Pascal Lafleur : « La méthode employée par l’État et ses envoyés est inefficace »

Le ministre des Outre-mer, Manuel Valls, est venu avec la ferme intention d’aboutir à un accord. La méthode employée a permis de remettre les forces politiques autour de la table.
Il semblait vouloir s’inscrire dans l’esprit des accords de Matignon, en rendant hommage aux deux illustres personnalités qui ont ramené la paix, dès son premier déplacement.
Mais comme ses deux prédécesseurs, il a échoué et il est reparti. Une fois de plus « jamais deux sans trois » s’est vérifié.
Pourtant, chacun sait ici qu’un accord politique est impossible puisque les forces en présence sont tellement radicalisées, leurs positions extrêmes pour l’avenir ne peuvent pas se retrouver sur un projet commun.

S’appuyer uniquement sur des forces politiques qui ont échoué depuis plus de 20 ans, tant politiquement qu’économiquement, démontre que la méthode employée par l’État et ses envoyés sur le dossier calédonien est inefficace.
La motivation du ministre était-elle de sortir le territoire de la descente aux enfers, qui s’est accélérée avec les émeutes de l’an dernier, en respectant la volonté démocratique des Calédoniens autorisés à se prononcer ? Ou bien cherchait-il juste à obtenir une réhabilitation politique après ses différents échecs personnels, au mépris des intérêts de la nation et des Calédoniens ?

Si la population a sans doute espéré que Manuel Valls, avec sa connaissance du dossier, pourrait faire mieux que messieurs Lecornu et Darmanin, le sentiment après ce dernier épisode ne peut qu’aboutir à une défiance envers des ministres, des gouvernements et un président de la République tous incapables de faire respecter le choix, par trois fois, exprimé par les électeurs calédoniens.

Quand rappellera-t-on que les différents accords incluaient la reconnaissance de chacun à vivre ici et que l’indépendance n’était pas inéluctable, mais que cette possibilité ne pouvait se réaliser qu’avec une victoire lors d’un des trois référendums ?
Remettre en question notamment ces deux points revient à renier sa parole et sa signature.
En attendant, c’est la population qui désespère, qui souffre, qui ne peut se projeter dans l’avenir.
De même les entreprises ne peuvent pas envisager d’investir sur le long terme sans stabilité.
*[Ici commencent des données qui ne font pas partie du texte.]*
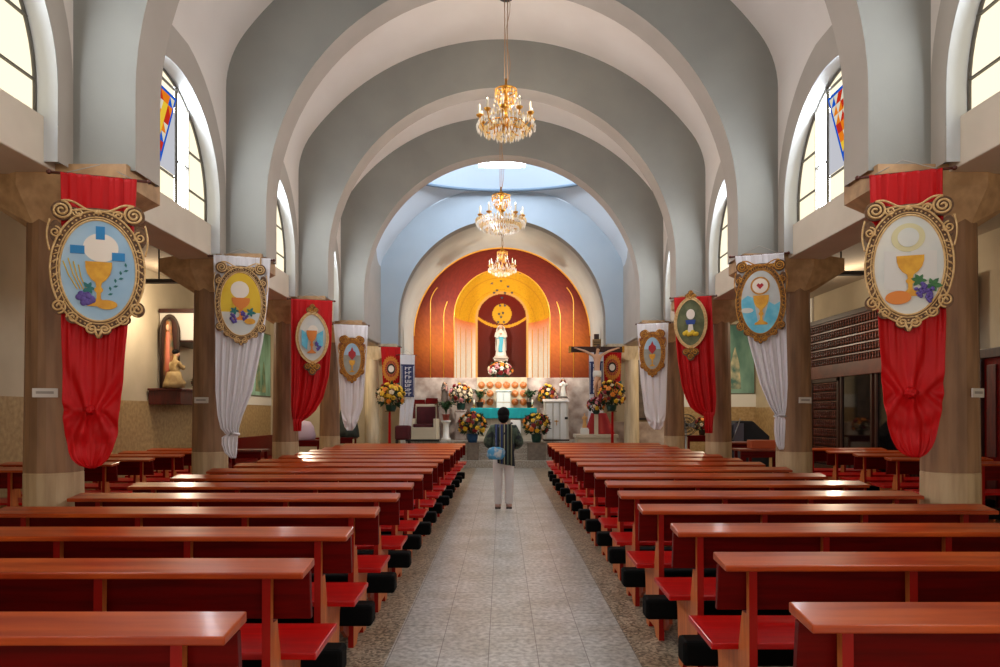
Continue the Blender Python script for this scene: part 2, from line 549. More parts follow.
# ---------- window leading, panes, coloured kite panel
def pane_mat(name, c, e): return emit_mat(name, c, e)
M_glassA = pane_mat('daylit_cream_glass', (255,240,206), 0.62)
M_glassB = pane_mat('daylit_white_glass', (242,248,255), WIN_E)
M_glassG = pane_mat('daylit_grey_glass', (205,206,214), 0.40)
M_sb = pane_mat('blue_stained_glass', (20,90,200), 0.4)
M_so = pane_mat('orange_stained_glass', (235,130,30), 0.4)
M_sr = pane_mat('red_stained_glass', (200,50,30), 0.4)
M_sy = pane_mat('yellow_stained_glass', (240,200,60), 0.4)
M_sw = pane_mat('pale_stained_glass', (226,220,196), 0.4)
M_lead = mat('window_leading', (92,88,80), 0.6)
def window(idx, s, ym):
    X = s*3.46
    top = lambda y: ZSPR + (ZTOP-ZSPR)*math.sqrt(max(0, 1-(y/HS)**2))
    fr = MB()
    rc = reveal_curve(32)
    pts = [(X, ym+p[0]*0.985, p[1]-0.01) for p in rc]
    fr.tube([(X, ym-HS*0.985, ZSILL)] + pts + [(X, ym+HS*0.985, ZSILL)], 0.014, 6)
    mull = [-0.62, -0.36, 0.36, 0.62]
    for y in mull: fr.box(X-0.016, X+0.016, ym+y-0.007, ym+y+0.007, ZSILL, top(y))
    for (y0, y1, zz) in ((-1.08,-0.62,4.0),(-1.08,-0.62,4.42),(-0.36,0.36,4.02),(-0.36,0.36,4.95),(0.62,1.08,4.0),(0.62,1.08,4.42),(-0.62,-0.36,4.22),(0.36,0.62,4.22)):
        fr.box(X-0.013, X+0.013, ym+y0, ym+y1, zz-0.006, zz+0.006)
    o = struct(fr.build('window_%d' % idx, M_lead))
    g = MB()
    ny = 44
    for i in range(ny):
        ya_, yb_ = -HS+2*HS*i/ny, -HS+2*HS*(i+1)/ny
        yc_ = abs((ya_+yb_)/2)
        mi = 0 if yc_ > 0.62 else (1 if yc_ > 0.36 else 0)
        g.add([(X+s*0.02, ym+ya_, ZSILL-0.03), (X+s*0.02, ym+yb_, ZSILL-0.03), (X+s*0.02, ym+yb_, top(yb_)+0.03), (X+s*0.02, ym+ya_, top(ya_)+0.03)], [(0,1,2,3)], mi)
    # opaque grey kite panel in the middle light
    g.add([(X+s*0.012, ym-0.35, 4.05), (X+s*0.012, ym+0.35, 4.05), (X+s*0.012, ym+0.35, 4.72), (X+s*0.012, ym-0.35, 4.72)], [(0,1,2,3)], 2)
    g.build('pane', [M_glassA, M_glassB, M_glassG], o, recalc=False)
    k = MB()
    Xs = X - s*0.012
    def tri(a, b, c, mi): k.add([(Xs, ym+a[0], a[1]), (Xs, ym+b[0], b[1]), (Xs, ym+c[0], c[1]), (Xs+s*0.012, ym+a[0], a[1]), (Xs+s*0.012, ym+b[0], b[1]), (Xs+s*0.012, ym+c[0], c[1])], [(0,1,2),(5,4,3),(0,1,4,3),(1,2,5,4),(2,0,3,5)], mi)
    A, B_, T = (-0.34, 4.86), (0.34, 4.86), (0.0, 4.08)
    tri(A, B_, T, 0)
    Xs -= s*0.006
    rnd = random.Random(idx)
    nr = 6
    def node(r_, c_):
        z_ = 4.82-0.64*r_/nr; hw_ = 0.285*(1-r_/nr)
        return (-hw_+2*hw_*(c_/max(nr-r_, 1)), z_)
    for r_ in range(nr):
        for c_ in range(nr-r_):
            tri(node(r_, c_), node(r_, c_+1), node(r_+1, c_), rnd.choice((1, 2, 3, 1, 4)))
            if c_ < nr-r_-1: tri(node(r_, c_+1), node(r_+1, c_+1), node(r_+1, c_), rnd.choice((1, 2, 3, 0, 4)))
    k.build('stained_panel', [M_sb, M_so, M_sr, M_sy, M_sw], o)
idx = 1
for s in (-1, 1):
    for c0, c1 in zip(COLS[:-1], COLS[1:]):
        window(idx, s, (c0+c1)/2); idx += 1
    window(idx, s, COLS[0]-1.47); idx += 1

# ---------- outer aisle walls, ceilings, ends
mb = MB(); mb.box(WL-0.2, WL, Y_BACK, 24, 0, 4.3); struct(mb.build('wall_left_aisle', M_aisle))
mb = MB(); mb.box(WR, WR+0.2, Y_BACK, 24, 0, 4.3); struct(mb.build('wall_right_aisle', M_aisle))
mb = MB(); mb.box(WL, WL+0.03, Y_BACK, 19.6, 0, 1.76); struct(mb.build('trim_12', M_wains))
mb = MB(); mb.box(WR-0.03, WR, 15.9, 19.6, 0, 1.7); struct(mb.build('trim_13', M_wains))
mb = MB()
mb.hexa([(WL-0.2,Y_BACK,4.25),(-3.7,Y_BACK,3.72),(-3.7,24,3.72),(WL-0.2,24,4.25),(WL-0.2,Y_BACK,4.4),(-3.7,Y_BACK,3.87),(-3.7,24,3.87),(WL-0.2,24,4.4)])
struct(mb.build('ceiling_left_aisle', M_aceil))
mb = MB()
mb.hexa([(3.7,Y_BACK,3.72),(WR+0.2,Y_BACK,4.25),(WR+0.2,24,4.25),(3.7,24,3.72),(3.7,Y_BACK,3.87),(WR+0.2,Y_BACK,4.4),(WR+0.2,24,4.4),(3.7,24,3.87)])
struct(mb.build('ceiling_right_aisle', M_aceil))
mb = MB(); mb.box(WL, -RA, 19.6, 19.75, 0, 4.3); struct(mb.build('wall_left_end', M_aisle))
mb = MB(); mb.box(RA, WR, 19.6, 19.75, 0, 4.3); struct(mb.build('wall_right_end', M_aisle))
mb = MB()
mb.box(WL-0.2, -3.0, Y_BACK-0.2, Y_BACK, 0, 4.4); mb.box(3.0, WR+0.2, Y_BACK-0.2, Y_BACK, 0, 4.4); mb.box(-3.7, 3.7, Y_BACK-0.2, Y_BACK, 5.2, 8)
mb.box(-3.7, -2.6, Y_BACK-0.2, Y_BACK, 0, 5.2); mb.box(2.6, 3.7, Y_BACK-0.2, Y_BACK, 0, 5.2)
struct(mb.build('wall_back', M_aisle))
mb = MB(); mb.add([(-2.6,Y_BACK-0.1,0),(2.6,Y_BACK-0.1,0),(2.6,Y_BACK-0.1,5.2),(-2.6,Y_BACK-0.1,5.2)], [(0,1,2,3)])
struct(mb.build('window_13', emit_mat('entrance_daylight', (255,246,232), BACK_E), recalc=False))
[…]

Que reste-t-il à espérer pour la population face à cet échec ? La confiance et la sécurité sont indispensables.
Pour permettre que chacun ait des perspectives, que l’économie puisse se reconstruire, créer des emplois, que les jeunes puissent être formés et s’épanouir ici.

Pour mettre un terme à la désertification plus ou moins rapide en tout genre que nous vivons depuis de nombreuses années.
Pour que la peur et l’inquiétude ne soient plus le sentiment d’un grand nombre d’habitants.

Pour mettre un terme au gaspillage d’argent public. Pour donner la chance aux populations dont les conditions de vie ont régressé depuis 20 ans de voir la lumière au bout du tunnel.
Pour que les intérêts de quelques-uns laissent place à l’intérêt général.
Tout simplement pour permettre de croire que les choses vont changer.
L’idéal d’une grande majorité de Calédoniens est celui d’une Nouvelle-Calédonie dans laquelle chacun peut vivre en paix, où le dialogue, le respect et la sécurité sont la règle, où la politique jouera son véritable rôle de prendre les mesures pour faciliter le développement économique et social en faveur de tous et non d’une partie de la population, sans que nous ayons à nous poser la question de l’évolution institutionnelle toutes les cinq minutes.
C’est cela que Manuel Valls aurait dû s’atteler à défendre envers et contre tous.

Je voudrais que mon pays, la France, soit fière de ce territoire du Pacifique pour lequel et avec lequel il rayonnera dans la région. Le Gouvernement a les cartes en main, il doit jouer son rôle.